Shanda Box vs. Microsoft Venus After Six Years?
Luyi Chen asks: "Shanda revealed their new PC entertainment center (aka Shanda Box) at China International Consumer Electronics Show (SinoCES) last Friday. It's strategy is to move Internet content to TV. Six years ago, Microsoft Venus was to provide a cheap operating system with basic information processing ability for the TV set-top market. While Microsoft focused on reducing the price, Shanda focuses on reducing the entry level. Both strategies are based on the fact that the number of TVs dwarfs the number of PCs in China, which won't change in six years. What is different is that we have faster hardware, more Internet content and users. Amazingly enough, Microsoft's Venus didn't make it out of the laboratory. Does Slashdot think Shanda will succeed where Microsoft thought it would fail?"
All it'll take is for some nationalist in the PRC to get a bug up their ass and Microsoft won't be legally allowed to participate without at least a heavy barrier to entry into the market. I wouldn't mind seeing Microsoft succeed because I'm an American and I don't want the communists to get richer at our expense.
It'd be good for the US and China to get into a trade war NOW while China still doesn't have too much leverage against us. Yeah, they could do a good bit of damage, but nothing we couldn't recover from within five to ten years from. However, the fact remains that China has allowed us very little access to their markets while demanding access to our markets. It'd be nice to see Bush actually pull one of his "homeland security" initiatives by getting a law passed that mandates a major US divestment from China. Why we're investing in a country that is belligerant toward Taiwan, Japan and South Korea, three of our largest trade partners and three good allies is beyond me.
What China is proving today is that free market capitalism doesn't inherently lead toward freedom. The people have to really want it and use the free market as a means to get ahead toward that freedom. The Shanda Box succeeding may make life a little bit better for some people in China, but at the same time it'll also help fund the weapons that'll probably kill thousands in Taiwan if and when the PLA invades Taiwan before 2008.
Click here or a puppy gets stomped!
All of a sudden we're experts on the Chinese internal market?
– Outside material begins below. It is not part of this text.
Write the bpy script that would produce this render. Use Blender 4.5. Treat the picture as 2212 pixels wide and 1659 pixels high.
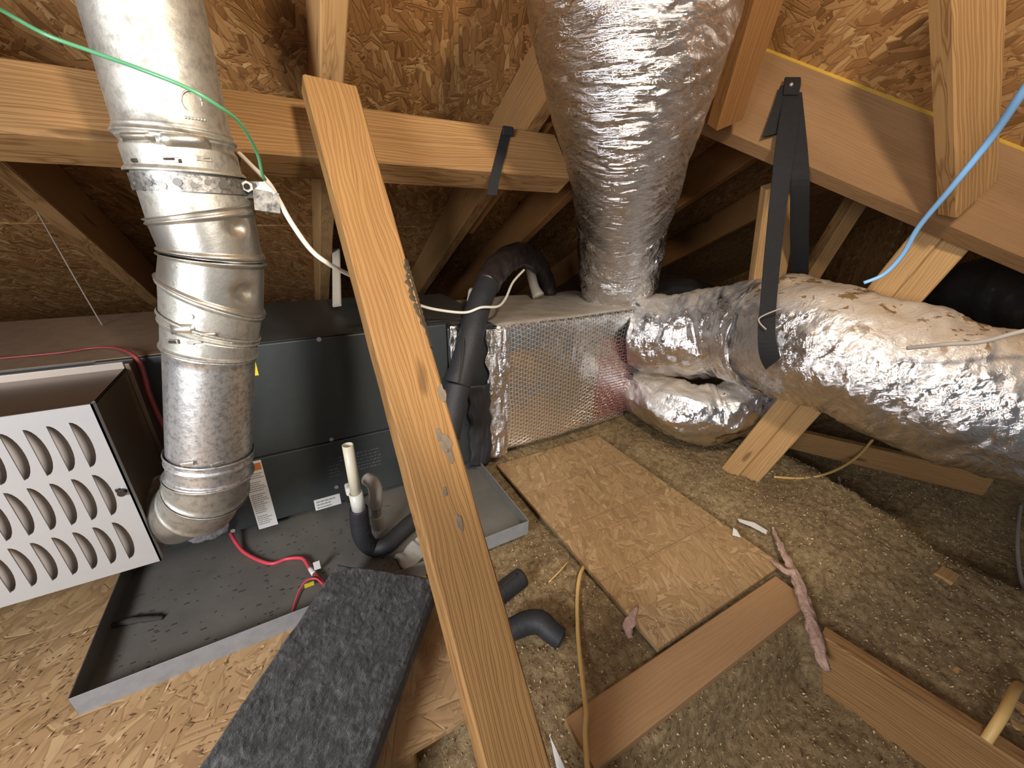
import bpy, bmesh, math, random
from mathutils import Vector, Matrix, noise
random.seed(7)
for o in list(bpy.data.objects): bpy.data.objects.remove(o)
S = bpy.context.scene
COL = S.collection
V = Vector

# ------------------------------------------------------------------ camera
FPX, CX, CY = 850.0, 1106.0, 829.5
RW = Matrix(((0.8739525, -0.1733746, 0.4540356), (-0.4854269, -0.3571915, 0.7979818), (0.0238279, -0.9177992, -0.3963291)))
EYE = V((0, 0, 0.9))
cam = bpy.data.objects.new('camera', bpy.data.cameras.new('camera')); COL.objects.link(cam)
cam.data.sensor_width = 36; cam.data.lens = FPX / 2212 * 36; cam.data.clip_start = 0.02
rt, dn, fw = RW.col[0], RW.col[1], RW.col[2]
cam.matrix_world = Matrix.Translation(EYE) @ Matrix((rt, -dn, -fw)).transposed().to_4x4()
S.camera = cam

# ------------------------------------------------------------------ light and exposure
S.view_settings.view_transform = 'Standard'; S.view_settings.look = 'None'
S.view_settings.gamma = 1; S.view_settings.use_curve_mapping = False
S.view_settings.exposure = 0.0
w = bpy.data.worlds.new('world'); S.world = w; w.use_nodes = True
w.node_tree.nodes['Background'].inputs[0].default_value = (0.92, 0.95, 1.0, 1)
w.node_tree.nodes['Background'].inputs[1].default_value = 0.15
def lamp(name, kind, loc, energy, color, size=0.1, target=None, **kw):
    d = bpy.data.lights.new(name, kind); d.energy = energy; d.color = color
    if kind == 'AREA': d.size = size
    else: d.shadow_soft_size = size
    for k, v in kw.items(): setattr(d, k, v)
    o = bpy.data.objects.new(name, d); COL.objects.link(o); o.location = loc
    if target is not None:
        o.rotation_euler = (V(target) - V(loc)).to_track_quat('-Z', 'Y').to_euler()
    return o
lamp('head_lamp', 'SPOT', (0.27, -0.12, 1.36), 54, (1.0, 0.86, 0.68), 0.05, (0.80, 0.80, 1.23), spot_size=math.radians(120), spot_blend=0.22)
lamp('glint_light', 'POINT', (0.10, -0.02, 1.0), 3.2, (1.0, 0.97, 0.92), 0.015)  # weak flash-like point light added near the camera for foil glints
lamp('hatch_light', 'AREA', (-1.15, -0.35, 1.0), 38, (0.97, 0.98, 1.0), 0.5, (0.2, 0.8, 0.3))

# ------------------------------------------------------------------ pixel -> point helpers (each point gets its own real distance)
def ray(px, py): return RW @ V(((px - CX) / FPX, (py - CY) / FPX, 1.0))
def at_d(px, py, d): return EYE + ray(px, py) * d
def at_z(px, py, z): r = ray(px, py); return EYE + r * ((z - 0.9) / r.z)
def at_y(px, py, y): r = ray(px, py); return EYE + r * (y / r.y)
def at_x(px, py, x): r = ray(px, py); return EYE + r * (x / r.x)
def at_plane(px, py, p0, n): r = ray(px, py); return EYE + r * ((V(p0) - EYE).dot(n) / r.dot(n))

# ------------------------------------------------------------------ material helpers
class NB:
    def __init__(s, name):
        s.m = bpy.data.materials.new(name); s.m.use_nodes = True
        s.t = s.m.node_tree; s.b = s.t.nodes['Principled BSDF']
    def n(s, typ, ins=None, **props):
        nd = s.t.nodes.new('ShaderNode' + typ)
        for k, v in props.items(): setattr(nd, k, v)
        for k, v in (ins or {}).items(): s.set(nd.inputs[k], v)
        return nd
    def set(s, sock, v):
        if isinstance(v, bpy.types.NodeSocket): s.t.links.new(v, sock)
        elif isinstance(v, bpy.types.Node): s.t.links.new(v.outputs[0], sock)
        else:
            if isinstance(v, (tuple, list)) and len(v) == 3 and sock.type == 'RGBA': v = (*v, 1)
            sock.default_value = v
    def P(s, **kw):
        for k, v in kw.items(): s.set(s.b.inputs[k.replace('_', ' ')], v)
    def math(s, op, a, b=0.0, c=None):
        nd = s.n('Math', operation=op); s.set(nd.inputs[0], a); s.set(nd.inputs[1], b)
        if c is not None: s.set(nd.inputs[2], c)
        return nd.outputs[0]
    def mix(s, f, a, b, mode='MIX'):
        nd = s.n('Mix', data_type='RGBA', blend_type=mode)
        s.set(nd.inputs[0], f); s.set(nd.inputs[6], a); s.set(nd.inputs[7], b); return nd.outputs[2]
    def ramp(s, f, stops, interp='LINEAR'):
        nd = s.n('ValToRGB'); s.set(nd.inputs[0], f); cr = nd.color_ramp; cr.interpolation = interp
        while len(cr.elements) < len(stops): cr.elements.new(0.5)
        for e, (p, c) in zip(cr.elements, stops):
            e.position = p
            if not isinstance(c, (tuple, list)): c = (c, c, c)
            e.color = (*c[:3], 1)
        return nd.outputs[0]
    def vec(s, scale=(1, 1, 1), rot=(0, 0, 0), loc=(0, 0, 0), src=None, rnd=False):
        if src is None: src = s.n('TexCoord').outputs['Object']
        if rnd:
            r = s.n('ObjectInfo').outputs['Random']
            a = s.n('VectorMath', operation='ADD'); s.set(a.inputs[0], src)
            cmb = s.n('CombineXYZ', {0: s.math('MULTIPLY', r, 7.3), 1: s.math('MULTIPLY', r, 3.1), 2: s.math('MULTIPLY', r, 5.7)})
            s.set(a.inputs[1], cmb.outputs[0]); src = a.outputs[0]
        mp = s.n('Mapping', {0: src, 1: loc, 2: rot, 3: scale}); return mp.outputs[0]
    def noise(s, v, scale=5, detail=4, rough=0.5, dist=0.0, out=0):
        nd = s.n('TexNoise', {'Vector': v, 'Scale': scale, 'Detail': detail, 'Roughness': rough, 'Distortion': dist}); return nd.outputs[out]
    def vor(s, v, scale=5, feature='F1', out='Distance', rnd=1.0):
        nd = s.n('TexVoronoi', {'Vector': v, 'Scale': scale, 'Randomness': rnd}, feature=feature); return nd.outputs[out]
    def bump(s, h, strength=0.3, dist=0.01, normal=None):
        nd = s.n('Bump', {'Height': h, 'Strength': strength, 'Distance': dist})
        if normal is not None: s.set(nd.inputs['Normal'], normal)
        return nd.outputs[0]
    def up(s, lo=0.3, hi=0.8):
        g = s.n('NewGeometry').outputs['Normal']; z = s.n('SeparateXYZ', {0: g}).outputs[2]
        nd = s.n('MapRange', {0: z, 1: lo, 2: hi, 3: 0.0, 4: 1.0}); return nd.outputs[0]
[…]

Inside China? Who knows? The State might just force all its citizens to buy it at gunpoint.
Outside China? Probably not.
"My God...it's full of trolls!"
For 90% of the target market, the only thing that matters is if it can display dhtml, flash , javascript, and multimedia as well as IE 6 Running on Windows 98 or better. Another 8% will use it if it can do these things as well as Firefox. Otherwise the target market will go down to the local internet cafe and just use ie6 on windows.
The only platform people are somewhat willing to compromise on is their mobile phone. They can't carry around their windows pc in their pocket so they'll settle for less. For the rest it will be not worth it.
It's kind of like the office suite market. The only question that matters is does the thing read and write word flawlessly every time. If it works 99% of the time it better be free or else nobody will use it.
said the submitter: What is different is that we have faster hardware, more Internet content and users. Amazingly enough, Microsoft's Venus didn't make it out of the laboratory.
We? The article started as "Shanda did this", and then transitioned to "we did this". You see, if you're trying to plug your technology by making it appear like a legitimate Ask Slashdot, at least have the courtesy to pretend to be impartial. That and pitting it against a Microsoft research product that never existed outside the lab (six years ago) as if you're competing with it. This has to be one of the worst plugs I've seen.
rotten resolution, if apple II didn't look good on the old Philco in the living room, why would dark-blue on blue web pages? I don't get this. sounds like somebody wrote down a dream on toilet paper when they got up, and it doesn't translate into reality.
Chinese text requires far more resolution than latin text. While you might get away with a 6x4 character grid for latin characters, very few chinese characters can be rendered at that resolution.
A set-top-box that does video chat over broadband and displays to a TV might work, but it seems unlikely that a useful amount of chinese text could be displayed on an ordinary TV.